_AIM_
Extract the complete listing and output it unchanged.

_PROVIDED DATA_
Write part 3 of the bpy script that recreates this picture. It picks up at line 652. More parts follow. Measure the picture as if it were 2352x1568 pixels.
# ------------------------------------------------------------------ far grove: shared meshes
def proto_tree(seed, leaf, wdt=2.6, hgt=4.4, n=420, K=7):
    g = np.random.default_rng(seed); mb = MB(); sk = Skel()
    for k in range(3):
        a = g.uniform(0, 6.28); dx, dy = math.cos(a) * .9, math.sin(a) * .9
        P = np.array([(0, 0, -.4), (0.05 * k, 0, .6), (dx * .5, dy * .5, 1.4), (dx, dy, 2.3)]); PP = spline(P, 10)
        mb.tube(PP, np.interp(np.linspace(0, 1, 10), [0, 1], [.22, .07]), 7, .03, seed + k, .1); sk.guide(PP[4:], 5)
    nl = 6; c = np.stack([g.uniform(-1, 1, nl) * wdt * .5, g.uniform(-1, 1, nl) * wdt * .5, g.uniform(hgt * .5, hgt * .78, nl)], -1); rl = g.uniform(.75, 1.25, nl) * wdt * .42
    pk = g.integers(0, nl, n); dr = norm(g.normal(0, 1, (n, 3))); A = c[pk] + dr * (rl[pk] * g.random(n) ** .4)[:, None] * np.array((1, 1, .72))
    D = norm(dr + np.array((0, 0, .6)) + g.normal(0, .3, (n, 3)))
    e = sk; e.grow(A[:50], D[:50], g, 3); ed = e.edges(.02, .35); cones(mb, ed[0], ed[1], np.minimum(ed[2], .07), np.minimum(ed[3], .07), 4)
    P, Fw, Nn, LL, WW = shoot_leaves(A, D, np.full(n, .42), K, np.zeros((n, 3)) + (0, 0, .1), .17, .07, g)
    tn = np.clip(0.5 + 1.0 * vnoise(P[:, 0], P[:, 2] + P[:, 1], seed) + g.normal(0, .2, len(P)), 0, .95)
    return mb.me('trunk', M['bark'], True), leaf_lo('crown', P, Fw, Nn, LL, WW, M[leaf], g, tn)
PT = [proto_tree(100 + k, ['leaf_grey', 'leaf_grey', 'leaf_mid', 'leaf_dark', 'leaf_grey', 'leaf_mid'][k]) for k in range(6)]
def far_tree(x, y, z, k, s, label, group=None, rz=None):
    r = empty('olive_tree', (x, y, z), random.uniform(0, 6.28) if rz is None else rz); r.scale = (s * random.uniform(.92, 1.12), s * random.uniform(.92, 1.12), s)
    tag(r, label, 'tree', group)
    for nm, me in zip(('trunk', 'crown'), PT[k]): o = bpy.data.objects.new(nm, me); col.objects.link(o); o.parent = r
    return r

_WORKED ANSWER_
Write part 3 of the bpy script that recreates this picture. It picks up at line 652. More parts follow. Measure the picture as if it were 2352x1568 pixels.
# ------------------------------------------------------------------ far grove: shared meshes
def proto_tree(seed, leaf, wdt=2.6, hgt=4.4, n=420, K=7):
    g = np.random.default_rng(seed); mb = MB(); sk = Skel()
    for k in range(3):
        a = g.uniform(0, 6.28); dx, dy = math.cos(a) * .9, math.sin(a) * .9
        P = np.array([(0, 0, -.4), (0.05 * k, 0, .6), (dx * .5, dy * .5, 1.4), (dx, dy, 2.3)]); PP = spline(P, 10)
        mb.tube(PP, np.interp(np.linspace(0, 1, 10), [0, 1], [.22, .07]), 7, .03, seed + k, .1); sk.guide(PP[4:], 5)
    nl = 6; c = np.stack([g.uniform(-1, 1, nl) * wdt * .5, g.uniform(-1, 1, nl) * wdt * .5, g.uniform(hgt * .5, hgt * .78, nl)], -1); rl = g.uniform(.75, 1.25, nl) * wdt * .42
    pk = g.integers(0, nl, n); dr = norm(g.normal(0, 1, (n, 3))); A = c[pk] + dr * (rl[pk] * g.random(n) ** .4)[:, None] * np.array((1, 1, .72))
    D = norm(dr + np.array((0, 0, .6)) + g.normal(0, .3, (n, 3)))
    e = sk; e.grow(A[:50], D[:50], g, 3); ed = e.edges(.02, .35); cones(mb, ed[0], ed[1], np.minimum(ed[2], .07), np.minimum(ed[3], .07), 4)
    P, Fw, Nn, LL, WW = shoot_leaves(A, D, np.full(n, .42), K, np.zeros((n, 3)) + (0, 0, .1), .17, .07, g)
    tn = np.clip(0.5 + 1.0 * vnoise(P[:, 0], P[:, 2] + P[:, 1], seed) + g.normal(0, .2, len(P)), 0, .95)
    return mb.me('trunk', M['bark'], True), leaf_lo('crown', P, Fw, Nn, LL, WW, M[leaf], g, tn)
PT = [proto_tree(100 + k, ['leaf_grey', 'leaf_grey', 'leaf_mid', 'leaf_dark', 'leaf_grey', 'leaf_mid'][k]) for k in range(6)]
def far_tree(x, y, z, k, s, label, group=None, rz=None):
    r = empty('olive_tree', (x, y, z), random.uniform(0, 6.28) if rz is None else rz); r.scale = (s * random.uniform(.92, 1.12), s * random.uniform(.92, 1.12), s)
    tag(r, label, 'tree', group)
    for nm, me in zip(('trunk', 'crown'), PT[k]): o = bpy.data.objects.new(nm, me); col.objects.link(o); o.parent = r
    return r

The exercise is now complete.